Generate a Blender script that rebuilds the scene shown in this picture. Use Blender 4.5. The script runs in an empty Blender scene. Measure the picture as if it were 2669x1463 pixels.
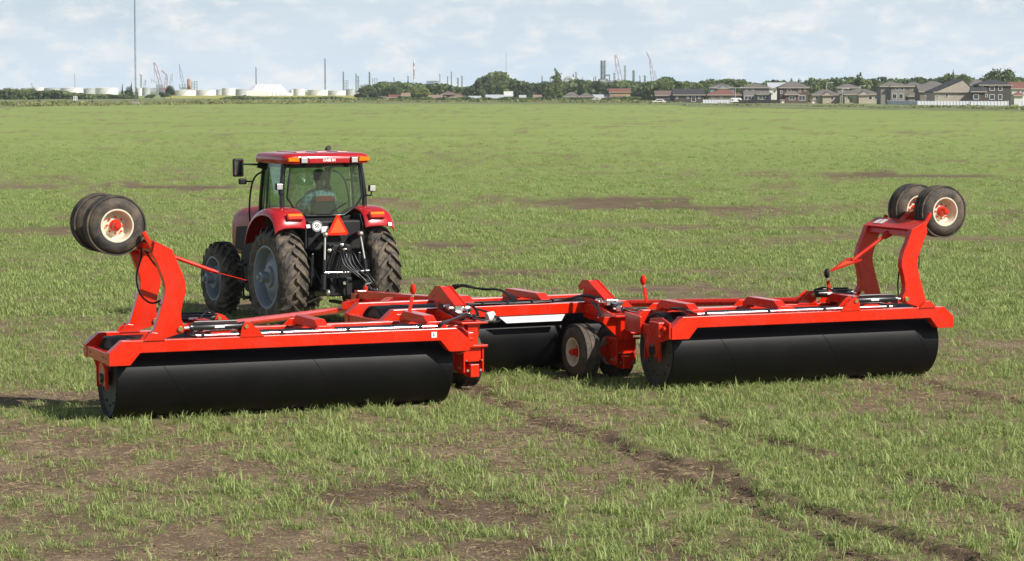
import bpy, bmesh, math, random
import numpy as np
from mathutils import Vector, Matrix
random.seed(7)
SC = bpy.context.scene
COL = SC.collection
R = math.radians

# ------------------------------------------------------------------ camera, sky, sun, exposure
CAM_H = 4.18                      # eye height: taken from a raised platform
FPX, PW, PH, HOR = 6500.0, 2669.0, 1463.0, 238.0
PITCH = math.atan((PH / 2 - HOR) / FPX)
cd = bpy.data.cameras.new('camera')
cam = bpy.data.objects.new('camera', cd); COL.objects.link(cam)
cd.sensor_width = 36.0; cd.lens = FPX / PW * 36.0
cd.clip_start = 0.5; cd.clip_end = 90000.0
cam.location = (0, 0, CAM_H); cam.rotation_euler = (math.pi / 2 - PITCH, 0, 0)
SC.camera = cam

SUN_EL, SUN_AZ = R(39), R(127)    # azimuth from +Y towards +X: sun behind the right shoulder
wd = bpy.data.worlds.new('World'); SC.world = wd; wd.use_nodes = True
nt = wd.node_tree; nt.nodes.clear()
def N(t, typ, **kw):
    n = t.nodes.new(typ)
    for k, v in kw.items():
        if k.startswith('i_'): n.inputs[k[2:].replace('_', ' ')].default_value = v
        else: setattr(n, k, v)
    return n
out = N(nt, 'ShaderNodeOutputWorld'); bg = N(nt, 'ShaderNodeBackground'); bg.inputs['Strength'].default_value = 0.05
sky = N(nt, 'ShaderNodeTexSky'); sky.sky_type = 'NISHITA'; sky.sun_disc = False
sky.sun_elevation = SUN_EL; sky.sun_rotation = SUN_AZ; sky.air_density = 1.0; sky.dust_density = 0.6; sky.ozone_density = 2.0
tc = N(nt, 'ShaderNodeTexCoord')
def cloud_noise(sc, sz, det, rough, off):
    mp = N(nt, 'ShaderNodeMapping'); mp.inputs['Scale'].default_value = (sc, sc, sz); mp.inputs['Location'].default_value = off
    nt.links.new(tc.outputs['Generated'], mp.inputs['Vector'])
    n = N(nt, 'ShaderNodeTexNoise'); n.inputs['Scale'].default_value = 1.0; n.inputs['Detail'].default_value = det
    n.inputs['Roughness'].default_value = rough; n.inputs['Distortion'].default_value = 0.25
    nt.links.new(mp.outputs['Vector'], n.inputs['Vector']); return n.outputs['Fac']
def ramp(t, fac, stops):
    r = N(t, 'ShaderNodeValToRGB')
    while len(r.color_ramp.elements) > 1: r.color_ramp.elements.remove(r.color_ramp.elements[-1])
    r.color_ramp.elements[0].position = stops[0][0]; r.color_ramp.elements[0].color = stops[0][1]
    for p, c in stops[1:]:
        e = r.color_ramp.elements.new(p); e.color = c
    t.links.new(fac, r.inputs['Fac']); return r.outputs['Color']
def mixc(t, fac, a, b, mode='MIX'):
    m = N(t, 'ShaderNodeMix', data_type='RGBA', blend_type=mode)
    for s, v in ((0, fac), (6, a), (7, b)):
        if hasattr(v, 'is_linked') or hasattr(v, 'links'): t.links.new(v, m.inputs[s])
        elif s == 0: m.inputs[0].default_value = v
        else: m.inputs[s].default_value = (*v[:3], 1)
    return m.outputs[2]
puff = ramp(nt, cloud_noise(58, 125, 8, 0.58, (5.3, 2.9, 0.4)), [(0.46, (0, 0, 0, 1)), (0.58, (0.36, 0.36, 0.36, 1)), (0.74, (1, 1, 1, 1))])
veil = ramp(nt, cloud_noise(9, 55, 5, 0.6, (0.3, 8.7, 2.4)), [(0.40, (0, 0, 0, 1)), (0.75, (0.75, 0.75, 0.75, 1))])
sxyz = N(nt, 'ShaderNodeSeparateXYZ'); nt.links.new(tc.outputs['Generated'], sxyz.inputs[0])
hz = ramp(nt, sxyz.outputs['Z'], [(0.0, (0.88, 0.88, 0.88, 1)), (0.06, (0.55, 0.55, 0.55, 1)), (0.25, (0.10, 0.10, 0.10, 1)), (1.0, (0, 0, 0, 1))])
skyc = mixc(nt, hz, sky.outputs['Color'], (14.55, 17.81, 20.81))     # summer haze thins out with height
veil = mixc(nt, 1.0, veil, hz, 'MULTIPLY')
c1 = mixc(nt, veil, skyc, (16.56, 18.27, 19.71))
hz2 = ramp(nt, sxyz.outputs['Z'], [(0.0, (0.95, 0.95, 0.95, 1)), (0.12, (0.85, 0.85, 0.85, 1)), (0.4, (0.30, 0.30, 0.30, 1)), (1.0, (0.12, 0.12, 0.12, 1))])   # scattered fair weather cloud, sparser overhead
puff = mixc(nt, 1.0, puff, hz2, 'MULTIPLY')
c2 = mixc(nt, puff, c1, (20.20, 19.83, 19.07))
nt.links.new(c2, bg.inputs['Color']); nt.links.new(bg.outputs['Background'], out.inputs['Surface'])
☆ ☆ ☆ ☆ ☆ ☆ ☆
**Task requirements:** Pull out the lines above in which the word "scene" appears.

**Solved problem:**
Generate a Blender script that rebuilds the scene shown in this picture. Use Blender 4.5. The script runs in an empty Blender scene. Measure the picture as if it were 2669x1463 pixels.
SC = bpy.context.scene